In fact, the very purpose of government is to protect its citizen’s property both their material property and also what James Madison referred to as that encompassed by the "larger and juster meaning" of "property". Our own state constitution is based on this principle.
I’m reminded of the time I attended the Foundation for Economic Education‘s Las Vegas conference in 2002. On my final day in town, I caught Penn & Teller‘s magic show and saw them perform their version of the infamous bullet catch illusion. Penn Jillette assured the audience (he did the assuring, since Teller doesn’t speak onstage) that the trick was completely safe they had several layers of redundant safety precautions built in to the routine. If any one, or even two, of those precautions failed during the actual performance, the others would still prevent either magician from coming to harm.
This is also known as reliability engineering. The idea is, you don’t want a critical system to have any single point of failure that can jeopardize the entire operation when only one thing goes wrong. If, like Penn & Teller, you build redundant safety mechanisms into your system, you’ll be much less likely to succumb to a crisis if any one part of the system fails.
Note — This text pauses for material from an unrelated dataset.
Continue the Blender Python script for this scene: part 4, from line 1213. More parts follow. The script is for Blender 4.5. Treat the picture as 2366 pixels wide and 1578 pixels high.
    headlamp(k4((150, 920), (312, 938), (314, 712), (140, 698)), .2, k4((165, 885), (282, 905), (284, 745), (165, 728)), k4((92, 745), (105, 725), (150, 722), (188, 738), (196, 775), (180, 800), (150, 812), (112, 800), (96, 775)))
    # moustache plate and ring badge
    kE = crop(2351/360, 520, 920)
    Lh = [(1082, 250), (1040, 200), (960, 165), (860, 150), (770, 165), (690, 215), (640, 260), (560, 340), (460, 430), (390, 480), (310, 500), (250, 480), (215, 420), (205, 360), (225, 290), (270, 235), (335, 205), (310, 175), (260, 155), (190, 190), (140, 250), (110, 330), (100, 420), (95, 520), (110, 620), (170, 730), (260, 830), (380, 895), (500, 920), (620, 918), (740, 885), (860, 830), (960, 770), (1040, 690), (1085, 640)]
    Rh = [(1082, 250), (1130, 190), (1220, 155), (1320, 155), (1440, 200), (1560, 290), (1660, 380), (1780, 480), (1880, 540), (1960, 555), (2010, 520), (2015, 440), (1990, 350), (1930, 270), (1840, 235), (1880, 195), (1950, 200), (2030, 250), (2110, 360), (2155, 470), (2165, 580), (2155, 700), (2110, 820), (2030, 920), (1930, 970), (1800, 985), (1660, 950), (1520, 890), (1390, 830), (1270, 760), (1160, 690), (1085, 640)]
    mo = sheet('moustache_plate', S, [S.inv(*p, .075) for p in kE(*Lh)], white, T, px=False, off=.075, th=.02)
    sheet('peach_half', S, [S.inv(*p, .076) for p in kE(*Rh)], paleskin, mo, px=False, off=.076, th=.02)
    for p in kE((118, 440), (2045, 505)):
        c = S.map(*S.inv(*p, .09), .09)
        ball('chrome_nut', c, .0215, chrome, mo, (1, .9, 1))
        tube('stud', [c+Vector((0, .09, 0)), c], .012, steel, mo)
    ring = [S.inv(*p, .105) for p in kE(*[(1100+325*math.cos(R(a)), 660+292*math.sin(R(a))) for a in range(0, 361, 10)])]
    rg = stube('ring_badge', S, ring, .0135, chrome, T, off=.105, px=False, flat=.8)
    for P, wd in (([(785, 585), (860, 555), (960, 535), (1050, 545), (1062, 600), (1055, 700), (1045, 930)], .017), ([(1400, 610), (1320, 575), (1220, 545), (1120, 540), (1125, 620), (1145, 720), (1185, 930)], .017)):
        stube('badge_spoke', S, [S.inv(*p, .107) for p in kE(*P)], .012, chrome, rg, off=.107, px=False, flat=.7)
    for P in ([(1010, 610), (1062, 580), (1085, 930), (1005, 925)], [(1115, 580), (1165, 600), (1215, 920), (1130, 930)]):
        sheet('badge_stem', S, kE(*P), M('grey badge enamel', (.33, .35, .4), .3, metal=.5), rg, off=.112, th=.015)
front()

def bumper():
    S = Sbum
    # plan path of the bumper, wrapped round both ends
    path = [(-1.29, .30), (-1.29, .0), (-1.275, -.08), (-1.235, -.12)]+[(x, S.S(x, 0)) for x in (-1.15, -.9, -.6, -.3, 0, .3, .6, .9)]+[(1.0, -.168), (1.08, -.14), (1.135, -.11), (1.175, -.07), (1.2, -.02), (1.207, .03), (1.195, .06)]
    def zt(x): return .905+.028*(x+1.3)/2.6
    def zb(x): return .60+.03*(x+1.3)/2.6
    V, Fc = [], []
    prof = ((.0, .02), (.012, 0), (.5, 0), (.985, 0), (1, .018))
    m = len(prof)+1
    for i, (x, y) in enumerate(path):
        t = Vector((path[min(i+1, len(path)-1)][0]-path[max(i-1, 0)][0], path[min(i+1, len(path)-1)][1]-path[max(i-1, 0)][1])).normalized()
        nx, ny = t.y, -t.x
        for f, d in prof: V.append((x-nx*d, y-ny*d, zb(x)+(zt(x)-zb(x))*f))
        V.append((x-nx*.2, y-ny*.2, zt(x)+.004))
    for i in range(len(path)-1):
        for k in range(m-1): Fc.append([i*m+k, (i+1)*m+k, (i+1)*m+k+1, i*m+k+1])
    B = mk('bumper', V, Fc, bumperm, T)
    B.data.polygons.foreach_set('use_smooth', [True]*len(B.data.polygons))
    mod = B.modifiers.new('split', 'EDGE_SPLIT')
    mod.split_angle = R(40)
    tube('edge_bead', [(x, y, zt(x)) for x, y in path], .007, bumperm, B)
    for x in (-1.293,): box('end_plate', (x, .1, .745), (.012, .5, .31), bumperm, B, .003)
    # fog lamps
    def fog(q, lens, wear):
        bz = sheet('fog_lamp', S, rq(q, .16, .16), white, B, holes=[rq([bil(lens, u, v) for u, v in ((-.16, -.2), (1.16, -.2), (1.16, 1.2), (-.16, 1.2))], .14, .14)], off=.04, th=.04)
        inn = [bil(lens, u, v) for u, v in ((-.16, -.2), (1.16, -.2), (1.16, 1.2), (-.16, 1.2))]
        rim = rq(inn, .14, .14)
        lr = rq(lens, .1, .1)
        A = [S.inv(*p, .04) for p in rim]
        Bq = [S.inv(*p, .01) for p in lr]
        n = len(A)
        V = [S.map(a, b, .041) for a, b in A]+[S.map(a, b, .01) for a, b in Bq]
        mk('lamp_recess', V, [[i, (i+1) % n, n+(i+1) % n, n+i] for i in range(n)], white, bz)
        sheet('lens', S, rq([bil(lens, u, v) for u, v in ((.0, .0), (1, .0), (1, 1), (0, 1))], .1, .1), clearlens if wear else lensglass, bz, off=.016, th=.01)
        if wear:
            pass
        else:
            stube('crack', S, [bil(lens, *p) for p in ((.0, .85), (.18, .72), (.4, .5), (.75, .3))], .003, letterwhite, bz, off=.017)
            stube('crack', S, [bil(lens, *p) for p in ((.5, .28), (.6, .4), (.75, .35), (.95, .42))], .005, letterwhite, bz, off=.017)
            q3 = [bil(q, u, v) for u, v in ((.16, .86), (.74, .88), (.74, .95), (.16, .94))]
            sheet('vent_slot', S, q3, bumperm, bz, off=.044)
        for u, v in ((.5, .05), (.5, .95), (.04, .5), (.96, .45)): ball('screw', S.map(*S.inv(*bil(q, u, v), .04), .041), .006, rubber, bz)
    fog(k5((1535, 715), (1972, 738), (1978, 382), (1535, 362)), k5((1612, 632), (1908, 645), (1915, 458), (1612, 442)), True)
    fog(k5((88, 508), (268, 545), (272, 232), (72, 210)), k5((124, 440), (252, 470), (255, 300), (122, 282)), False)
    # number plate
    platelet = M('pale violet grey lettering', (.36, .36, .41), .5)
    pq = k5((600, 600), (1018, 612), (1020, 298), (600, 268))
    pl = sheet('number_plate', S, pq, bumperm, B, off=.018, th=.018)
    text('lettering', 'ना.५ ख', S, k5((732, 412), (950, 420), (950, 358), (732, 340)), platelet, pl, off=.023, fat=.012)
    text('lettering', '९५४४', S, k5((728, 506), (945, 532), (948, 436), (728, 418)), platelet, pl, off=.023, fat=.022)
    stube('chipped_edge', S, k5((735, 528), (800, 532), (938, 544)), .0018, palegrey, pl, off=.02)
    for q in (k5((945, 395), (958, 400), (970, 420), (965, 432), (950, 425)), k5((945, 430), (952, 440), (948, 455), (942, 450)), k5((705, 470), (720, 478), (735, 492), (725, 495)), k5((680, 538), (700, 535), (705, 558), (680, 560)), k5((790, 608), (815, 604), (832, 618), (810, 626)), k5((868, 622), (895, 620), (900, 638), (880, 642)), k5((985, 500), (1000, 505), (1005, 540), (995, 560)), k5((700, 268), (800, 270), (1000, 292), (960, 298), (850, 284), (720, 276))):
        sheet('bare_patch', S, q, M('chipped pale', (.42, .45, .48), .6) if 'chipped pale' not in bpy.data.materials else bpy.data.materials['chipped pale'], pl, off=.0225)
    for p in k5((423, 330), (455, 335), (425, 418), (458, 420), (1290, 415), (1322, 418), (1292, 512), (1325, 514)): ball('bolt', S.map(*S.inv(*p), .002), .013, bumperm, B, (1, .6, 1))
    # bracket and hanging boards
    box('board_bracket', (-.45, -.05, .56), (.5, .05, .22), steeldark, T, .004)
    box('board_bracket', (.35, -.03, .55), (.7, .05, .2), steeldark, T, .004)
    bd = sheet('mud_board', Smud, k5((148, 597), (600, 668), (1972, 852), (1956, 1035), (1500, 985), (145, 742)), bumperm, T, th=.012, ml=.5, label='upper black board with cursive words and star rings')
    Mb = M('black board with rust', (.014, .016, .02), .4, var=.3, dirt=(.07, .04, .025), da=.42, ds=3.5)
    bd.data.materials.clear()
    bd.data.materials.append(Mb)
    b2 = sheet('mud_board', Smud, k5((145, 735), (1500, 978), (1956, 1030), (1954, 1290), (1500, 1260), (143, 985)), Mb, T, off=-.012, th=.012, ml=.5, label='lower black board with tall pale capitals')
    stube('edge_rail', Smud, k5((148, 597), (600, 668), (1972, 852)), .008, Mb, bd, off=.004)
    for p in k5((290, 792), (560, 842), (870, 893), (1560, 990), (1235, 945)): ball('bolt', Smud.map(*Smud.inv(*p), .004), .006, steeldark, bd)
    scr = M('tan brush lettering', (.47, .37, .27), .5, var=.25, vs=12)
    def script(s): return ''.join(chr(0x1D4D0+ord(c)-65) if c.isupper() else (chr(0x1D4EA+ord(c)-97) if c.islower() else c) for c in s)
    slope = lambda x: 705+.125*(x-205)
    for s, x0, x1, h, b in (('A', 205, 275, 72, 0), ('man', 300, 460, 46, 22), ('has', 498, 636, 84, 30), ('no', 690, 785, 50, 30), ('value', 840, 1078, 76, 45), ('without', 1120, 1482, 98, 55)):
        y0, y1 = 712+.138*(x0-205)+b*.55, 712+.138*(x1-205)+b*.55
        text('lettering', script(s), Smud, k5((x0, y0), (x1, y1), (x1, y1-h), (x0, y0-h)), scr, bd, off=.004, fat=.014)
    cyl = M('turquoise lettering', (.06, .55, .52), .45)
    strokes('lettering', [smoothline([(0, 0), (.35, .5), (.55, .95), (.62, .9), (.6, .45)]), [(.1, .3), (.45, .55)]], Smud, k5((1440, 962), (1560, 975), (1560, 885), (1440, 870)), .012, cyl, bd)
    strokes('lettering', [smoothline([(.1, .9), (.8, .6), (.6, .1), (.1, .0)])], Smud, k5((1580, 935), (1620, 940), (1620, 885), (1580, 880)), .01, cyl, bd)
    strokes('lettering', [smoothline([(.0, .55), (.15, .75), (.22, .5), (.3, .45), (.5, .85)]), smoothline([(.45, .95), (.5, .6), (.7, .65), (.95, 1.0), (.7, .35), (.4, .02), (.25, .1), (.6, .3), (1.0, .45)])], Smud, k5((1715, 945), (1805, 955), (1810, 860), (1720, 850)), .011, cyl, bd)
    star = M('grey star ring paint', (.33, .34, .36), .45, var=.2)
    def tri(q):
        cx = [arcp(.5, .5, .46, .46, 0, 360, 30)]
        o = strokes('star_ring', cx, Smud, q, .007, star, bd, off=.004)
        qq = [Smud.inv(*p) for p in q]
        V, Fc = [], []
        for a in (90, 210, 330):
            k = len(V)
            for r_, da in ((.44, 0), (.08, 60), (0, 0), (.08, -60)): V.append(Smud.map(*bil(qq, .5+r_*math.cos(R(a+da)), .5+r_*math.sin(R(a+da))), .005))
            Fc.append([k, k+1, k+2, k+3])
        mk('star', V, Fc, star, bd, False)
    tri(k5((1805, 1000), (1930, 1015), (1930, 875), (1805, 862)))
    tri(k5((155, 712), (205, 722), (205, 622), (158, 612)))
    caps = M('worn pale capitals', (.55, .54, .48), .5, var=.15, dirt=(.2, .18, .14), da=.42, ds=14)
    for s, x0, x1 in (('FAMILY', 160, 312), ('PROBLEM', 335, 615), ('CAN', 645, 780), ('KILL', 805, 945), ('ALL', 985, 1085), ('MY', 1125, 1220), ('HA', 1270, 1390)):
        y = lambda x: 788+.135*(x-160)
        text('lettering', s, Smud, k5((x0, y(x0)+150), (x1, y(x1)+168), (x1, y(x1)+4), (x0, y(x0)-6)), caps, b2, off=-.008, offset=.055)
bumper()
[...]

What Calzone is arguing for here is a reliable system for protection against eminent domain. Sure, citizens can organize at local levels to protect themselves, but let’s face it everybody has their own lives to lead, and fighting city hall isn’t high on most people’s priority lists. If there were a safety point at the constitutional level as well, abuses would be far less likely to require local activism in the first place. Redundancy at multiple levels would protect more people from unjust property takings.